Your instructions
Check every line below for the string "this", and copy the lines that contain it.

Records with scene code
****************************************

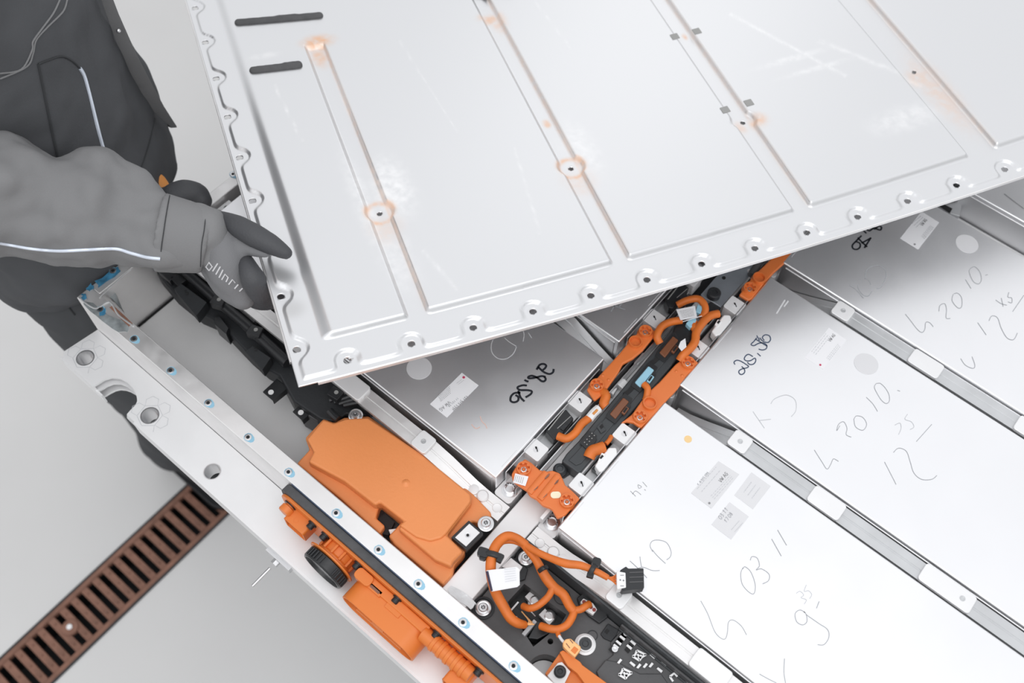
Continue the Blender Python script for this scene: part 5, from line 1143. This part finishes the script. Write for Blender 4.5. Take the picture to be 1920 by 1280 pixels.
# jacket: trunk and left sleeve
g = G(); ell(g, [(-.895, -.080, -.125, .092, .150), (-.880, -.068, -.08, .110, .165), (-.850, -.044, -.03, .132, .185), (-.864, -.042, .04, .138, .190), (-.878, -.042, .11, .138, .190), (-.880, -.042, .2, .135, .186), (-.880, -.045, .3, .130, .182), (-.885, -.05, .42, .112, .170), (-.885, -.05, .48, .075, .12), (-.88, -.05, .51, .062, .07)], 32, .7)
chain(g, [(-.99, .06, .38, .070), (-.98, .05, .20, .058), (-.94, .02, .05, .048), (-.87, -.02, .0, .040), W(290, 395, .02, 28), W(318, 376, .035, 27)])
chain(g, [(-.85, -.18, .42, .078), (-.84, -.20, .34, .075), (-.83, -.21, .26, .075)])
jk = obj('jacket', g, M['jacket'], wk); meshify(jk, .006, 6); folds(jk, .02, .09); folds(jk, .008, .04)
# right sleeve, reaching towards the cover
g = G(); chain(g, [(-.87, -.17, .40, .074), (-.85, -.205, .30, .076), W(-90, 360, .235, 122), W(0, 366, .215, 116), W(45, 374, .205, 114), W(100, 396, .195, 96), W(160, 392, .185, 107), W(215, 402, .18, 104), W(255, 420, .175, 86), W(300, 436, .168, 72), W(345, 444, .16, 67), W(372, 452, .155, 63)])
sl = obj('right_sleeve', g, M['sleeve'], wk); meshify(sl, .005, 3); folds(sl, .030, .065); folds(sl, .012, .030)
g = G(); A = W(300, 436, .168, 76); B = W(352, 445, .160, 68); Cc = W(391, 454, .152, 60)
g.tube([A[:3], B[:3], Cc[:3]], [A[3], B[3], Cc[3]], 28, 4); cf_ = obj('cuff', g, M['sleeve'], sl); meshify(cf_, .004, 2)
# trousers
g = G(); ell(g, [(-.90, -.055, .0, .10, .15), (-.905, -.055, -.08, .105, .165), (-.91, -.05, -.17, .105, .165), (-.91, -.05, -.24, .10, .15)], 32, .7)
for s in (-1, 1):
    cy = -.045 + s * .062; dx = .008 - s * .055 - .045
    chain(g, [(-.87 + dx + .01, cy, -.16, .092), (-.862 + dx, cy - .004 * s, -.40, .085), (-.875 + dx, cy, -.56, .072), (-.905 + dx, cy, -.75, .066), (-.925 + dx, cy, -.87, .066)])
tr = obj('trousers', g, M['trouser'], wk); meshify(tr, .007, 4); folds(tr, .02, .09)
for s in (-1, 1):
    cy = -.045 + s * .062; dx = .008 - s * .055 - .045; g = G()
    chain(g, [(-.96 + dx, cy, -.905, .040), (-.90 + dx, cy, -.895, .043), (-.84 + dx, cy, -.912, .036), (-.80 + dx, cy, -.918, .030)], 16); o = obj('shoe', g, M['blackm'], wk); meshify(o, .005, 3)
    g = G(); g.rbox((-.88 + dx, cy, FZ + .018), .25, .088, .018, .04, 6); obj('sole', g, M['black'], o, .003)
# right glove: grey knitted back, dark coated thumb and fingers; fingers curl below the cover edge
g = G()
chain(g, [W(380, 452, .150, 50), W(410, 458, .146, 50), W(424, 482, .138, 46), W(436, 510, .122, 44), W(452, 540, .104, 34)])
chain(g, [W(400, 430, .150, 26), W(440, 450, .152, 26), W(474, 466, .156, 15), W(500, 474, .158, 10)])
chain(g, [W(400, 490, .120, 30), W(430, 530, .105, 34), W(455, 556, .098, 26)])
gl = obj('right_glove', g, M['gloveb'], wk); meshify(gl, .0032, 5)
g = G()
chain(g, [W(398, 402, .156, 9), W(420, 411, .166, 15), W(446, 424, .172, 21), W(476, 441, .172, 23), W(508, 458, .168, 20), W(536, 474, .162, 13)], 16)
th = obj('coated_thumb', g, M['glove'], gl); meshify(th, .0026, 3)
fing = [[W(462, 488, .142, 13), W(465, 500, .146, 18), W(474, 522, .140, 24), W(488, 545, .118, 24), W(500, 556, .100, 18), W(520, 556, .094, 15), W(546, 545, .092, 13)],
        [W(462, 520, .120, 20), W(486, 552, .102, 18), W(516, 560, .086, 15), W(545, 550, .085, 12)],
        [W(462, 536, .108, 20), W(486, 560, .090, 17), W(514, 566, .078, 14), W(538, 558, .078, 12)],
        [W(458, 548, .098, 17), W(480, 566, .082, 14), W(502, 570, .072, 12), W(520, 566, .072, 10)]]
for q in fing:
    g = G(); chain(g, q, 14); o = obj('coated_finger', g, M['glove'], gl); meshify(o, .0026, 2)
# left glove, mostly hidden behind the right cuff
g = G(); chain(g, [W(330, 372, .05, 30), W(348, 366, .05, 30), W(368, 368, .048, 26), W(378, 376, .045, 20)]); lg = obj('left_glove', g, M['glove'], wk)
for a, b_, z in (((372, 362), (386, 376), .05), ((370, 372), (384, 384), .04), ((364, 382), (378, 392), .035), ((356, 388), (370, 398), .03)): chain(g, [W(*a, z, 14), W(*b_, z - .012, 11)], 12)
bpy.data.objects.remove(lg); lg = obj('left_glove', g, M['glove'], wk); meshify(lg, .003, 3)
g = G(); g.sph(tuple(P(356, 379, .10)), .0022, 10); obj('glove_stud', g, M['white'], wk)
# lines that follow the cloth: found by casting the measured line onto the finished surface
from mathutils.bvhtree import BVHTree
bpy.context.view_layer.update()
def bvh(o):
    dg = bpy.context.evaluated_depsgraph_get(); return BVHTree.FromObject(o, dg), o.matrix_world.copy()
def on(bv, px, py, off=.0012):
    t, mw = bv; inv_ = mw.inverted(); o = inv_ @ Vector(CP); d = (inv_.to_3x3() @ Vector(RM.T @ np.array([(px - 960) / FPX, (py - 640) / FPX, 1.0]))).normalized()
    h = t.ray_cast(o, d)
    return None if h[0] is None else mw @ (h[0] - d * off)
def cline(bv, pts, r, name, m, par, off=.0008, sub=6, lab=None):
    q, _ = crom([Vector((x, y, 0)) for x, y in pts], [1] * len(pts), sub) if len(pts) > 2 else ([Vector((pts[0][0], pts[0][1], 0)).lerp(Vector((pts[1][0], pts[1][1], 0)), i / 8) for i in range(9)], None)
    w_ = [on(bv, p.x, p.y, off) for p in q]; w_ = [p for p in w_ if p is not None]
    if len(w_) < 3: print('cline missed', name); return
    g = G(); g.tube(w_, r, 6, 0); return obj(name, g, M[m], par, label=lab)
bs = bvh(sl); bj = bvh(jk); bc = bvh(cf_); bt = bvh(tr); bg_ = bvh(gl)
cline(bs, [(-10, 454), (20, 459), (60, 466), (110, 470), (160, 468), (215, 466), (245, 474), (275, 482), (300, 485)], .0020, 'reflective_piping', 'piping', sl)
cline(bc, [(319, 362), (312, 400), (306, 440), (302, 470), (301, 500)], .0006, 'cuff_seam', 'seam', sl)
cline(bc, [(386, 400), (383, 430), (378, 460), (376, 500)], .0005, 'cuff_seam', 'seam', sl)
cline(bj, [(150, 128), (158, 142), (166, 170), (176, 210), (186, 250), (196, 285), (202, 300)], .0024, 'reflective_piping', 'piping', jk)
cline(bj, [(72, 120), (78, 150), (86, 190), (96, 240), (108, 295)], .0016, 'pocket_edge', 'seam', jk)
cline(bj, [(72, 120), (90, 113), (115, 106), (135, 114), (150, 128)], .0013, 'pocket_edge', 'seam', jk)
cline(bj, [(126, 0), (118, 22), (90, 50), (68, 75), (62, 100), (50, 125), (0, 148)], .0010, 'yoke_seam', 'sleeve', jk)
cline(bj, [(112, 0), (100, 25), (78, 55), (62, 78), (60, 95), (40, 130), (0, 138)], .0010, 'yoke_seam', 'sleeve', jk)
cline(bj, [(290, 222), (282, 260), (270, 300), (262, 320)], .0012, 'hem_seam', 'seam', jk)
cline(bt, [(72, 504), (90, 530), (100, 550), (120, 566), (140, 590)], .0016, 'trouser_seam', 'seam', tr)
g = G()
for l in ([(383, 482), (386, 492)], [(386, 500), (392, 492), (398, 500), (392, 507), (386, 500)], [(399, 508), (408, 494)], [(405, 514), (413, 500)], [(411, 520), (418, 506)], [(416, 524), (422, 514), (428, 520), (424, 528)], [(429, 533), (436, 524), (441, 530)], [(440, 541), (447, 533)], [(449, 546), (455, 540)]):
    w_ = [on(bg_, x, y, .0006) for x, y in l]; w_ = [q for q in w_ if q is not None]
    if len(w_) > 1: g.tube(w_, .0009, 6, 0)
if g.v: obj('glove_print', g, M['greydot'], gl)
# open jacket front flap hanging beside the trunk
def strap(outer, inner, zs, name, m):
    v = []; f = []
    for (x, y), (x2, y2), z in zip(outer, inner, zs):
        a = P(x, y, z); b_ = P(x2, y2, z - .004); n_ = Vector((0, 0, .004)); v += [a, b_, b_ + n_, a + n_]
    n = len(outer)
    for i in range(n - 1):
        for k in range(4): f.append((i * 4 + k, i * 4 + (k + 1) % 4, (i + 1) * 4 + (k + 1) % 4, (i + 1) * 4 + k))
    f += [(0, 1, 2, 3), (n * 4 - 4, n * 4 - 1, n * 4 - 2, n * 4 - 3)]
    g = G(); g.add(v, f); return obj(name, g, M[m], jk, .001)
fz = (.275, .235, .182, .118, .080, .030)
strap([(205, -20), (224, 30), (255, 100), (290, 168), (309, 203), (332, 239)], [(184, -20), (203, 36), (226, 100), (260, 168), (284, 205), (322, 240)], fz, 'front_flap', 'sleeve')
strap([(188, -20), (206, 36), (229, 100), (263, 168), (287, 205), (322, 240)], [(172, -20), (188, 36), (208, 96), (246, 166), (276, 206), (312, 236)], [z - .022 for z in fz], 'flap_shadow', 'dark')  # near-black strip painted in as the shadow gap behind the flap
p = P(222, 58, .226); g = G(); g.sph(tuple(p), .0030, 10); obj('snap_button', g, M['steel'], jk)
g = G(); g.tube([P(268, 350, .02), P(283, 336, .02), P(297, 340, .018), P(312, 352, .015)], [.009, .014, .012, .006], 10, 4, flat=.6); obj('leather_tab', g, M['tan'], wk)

****************************************

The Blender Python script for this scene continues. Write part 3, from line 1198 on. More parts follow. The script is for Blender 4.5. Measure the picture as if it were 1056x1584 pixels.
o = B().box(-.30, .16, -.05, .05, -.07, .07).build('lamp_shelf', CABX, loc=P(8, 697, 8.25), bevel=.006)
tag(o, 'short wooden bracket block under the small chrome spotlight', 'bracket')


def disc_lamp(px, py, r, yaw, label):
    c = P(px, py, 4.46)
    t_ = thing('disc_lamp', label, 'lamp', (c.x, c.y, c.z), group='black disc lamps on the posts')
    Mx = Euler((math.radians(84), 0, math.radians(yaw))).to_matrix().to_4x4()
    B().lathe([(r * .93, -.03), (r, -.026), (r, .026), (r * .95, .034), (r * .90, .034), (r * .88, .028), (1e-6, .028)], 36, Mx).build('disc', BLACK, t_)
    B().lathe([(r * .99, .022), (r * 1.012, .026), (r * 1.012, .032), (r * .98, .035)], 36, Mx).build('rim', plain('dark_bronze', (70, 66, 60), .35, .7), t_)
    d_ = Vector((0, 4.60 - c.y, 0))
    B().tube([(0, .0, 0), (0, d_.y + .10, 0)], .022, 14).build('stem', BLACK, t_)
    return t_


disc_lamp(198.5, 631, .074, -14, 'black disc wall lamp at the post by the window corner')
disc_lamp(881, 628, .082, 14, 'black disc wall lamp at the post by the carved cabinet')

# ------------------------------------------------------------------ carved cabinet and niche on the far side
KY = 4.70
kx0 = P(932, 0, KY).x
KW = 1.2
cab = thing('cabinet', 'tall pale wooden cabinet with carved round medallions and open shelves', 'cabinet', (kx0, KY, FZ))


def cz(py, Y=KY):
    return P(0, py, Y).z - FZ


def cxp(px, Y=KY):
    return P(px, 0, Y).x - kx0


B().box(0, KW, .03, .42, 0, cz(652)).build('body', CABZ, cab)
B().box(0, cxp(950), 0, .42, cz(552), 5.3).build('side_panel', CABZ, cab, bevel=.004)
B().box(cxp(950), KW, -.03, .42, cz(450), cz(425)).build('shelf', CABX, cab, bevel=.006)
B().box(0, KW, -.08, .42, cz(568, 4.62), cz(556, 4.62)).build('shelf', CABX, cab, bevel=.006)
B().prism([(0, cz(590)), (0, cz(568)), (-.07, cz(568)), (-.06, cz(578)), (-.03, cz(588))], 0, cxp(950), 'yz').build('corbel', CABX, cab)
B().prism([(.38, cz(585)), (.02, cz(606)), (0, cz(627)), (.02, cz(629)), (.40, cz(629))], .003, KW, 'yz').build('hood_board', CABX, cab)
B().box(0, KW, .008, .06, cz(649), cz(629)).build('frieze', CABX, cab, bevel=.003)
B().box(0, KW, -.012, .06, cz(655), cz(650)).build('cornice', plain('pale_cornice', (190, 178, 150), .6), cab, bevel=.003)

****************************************

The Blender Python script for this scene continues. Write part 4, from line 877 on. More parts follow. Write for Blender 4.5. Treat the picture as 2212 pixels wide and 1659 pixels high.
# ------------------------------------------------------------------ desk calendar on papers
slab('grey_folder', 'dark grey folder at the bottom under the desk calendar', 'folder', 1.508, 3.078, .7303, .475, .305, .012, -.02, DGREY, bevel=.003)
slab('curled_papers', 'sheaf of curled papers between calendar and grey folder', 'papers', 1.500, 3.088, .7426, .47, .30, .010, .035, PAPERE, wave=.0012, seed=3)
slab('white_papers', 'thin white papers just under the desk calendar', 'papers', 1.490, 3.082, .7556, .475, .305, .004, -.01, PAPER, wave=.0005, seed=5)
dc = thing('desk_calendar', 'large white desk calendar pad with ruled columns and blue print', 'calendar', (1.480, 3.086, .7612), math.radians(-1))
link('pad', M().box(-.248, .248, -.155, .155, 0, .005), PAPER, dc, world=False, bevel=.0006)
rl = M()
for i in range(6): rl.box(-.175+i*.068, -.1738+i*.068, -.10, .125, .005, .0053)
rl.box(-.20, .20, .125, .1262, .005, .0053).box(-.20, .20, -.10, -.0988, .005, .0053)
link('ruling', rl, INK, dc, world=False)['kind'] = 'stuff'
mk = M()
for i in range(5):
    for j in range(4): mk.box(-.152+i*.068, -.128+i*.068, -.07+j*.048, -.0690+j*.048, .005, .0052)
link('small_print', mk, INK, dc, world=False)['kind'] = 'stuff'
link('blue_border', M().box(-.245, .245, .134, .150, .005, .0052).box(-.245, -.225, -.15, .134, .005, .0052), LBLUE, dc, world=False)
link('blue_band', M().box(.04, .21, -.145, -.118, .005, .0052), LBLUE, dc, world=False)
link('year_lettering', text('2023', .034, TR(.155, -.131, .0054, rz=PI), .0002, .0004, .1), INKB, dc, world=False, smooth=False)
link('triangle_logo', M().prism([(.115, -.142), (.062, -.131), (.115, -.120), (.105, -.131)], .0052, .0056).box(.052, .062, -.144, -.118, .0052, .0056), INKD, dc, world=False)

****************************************

Result
Continue the Blender Python script for this scene: part 5, from line 1143. This part finishes the script. Write for Blender 4.5. Take the picture to be 1920 by 1280 pixels.
The Blender Python script for this scene continues. Write part 3, from line 1198 on. More parts follow. The script is for Blender 4.5. Measure the picture as if it were 1056x1584 pixels.
The Blender Python script for this scene continues. Write part 4, from line 877 on. More parts follow. Write for Blender 4.5. Treat the picture as 2212 pixels wide and 1659 pixels high.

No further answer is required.